The Legislature finds and declares all of the following:

(a)For every challenge facing this nation, there are numerous Internet sources pretending to be something they are not. With so much information shared on the Internet, it can be difficult to tell the difference between real news and fake news.

(b)Ordinary people once relied on publishers, editors, and subject matter experts to vet the information they consumed, but information shared on the Internet is disseminated rapidly and often without editorial oversight, making it easier for fake news to reach a large audience.

(c)A recent study has shown that the inability to distinguish between real news and fake news is particularly pronounced among young people.

(d)Young people tend to accept information as presented, even without supporting evidence or citations, and rarely ask where it came from or try to verify it.

(e)Young people also struggle to tell the difference between native advertising, an increasingly common type of advertising that tries to sell or promote a product while posing as a news article, and real news stories.

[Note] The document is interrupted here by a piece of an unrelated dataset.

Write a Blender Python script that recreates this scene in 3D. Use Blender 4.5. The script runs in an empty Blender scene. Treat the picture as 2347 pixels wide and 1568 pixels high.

(f)The inability of young people to distinguish between real news and fake news makes them less informed about important civic issues and poses a direct threat to our democracy.

SEC. 2.Section 51226.8 is added to the Education Code, to read:
51226.8.

(a)The Instructional Quality Commission shall develop, and the state board shall adopt, revised curriculum standards and frameworks for English language arts, mathematics, history-social science, and science that incorporate civic online reasoning.

(b)For purposes of this section, “civic online reasoning” means the ability to judge the credibility and quality of information found on Internet Web sites, including social media.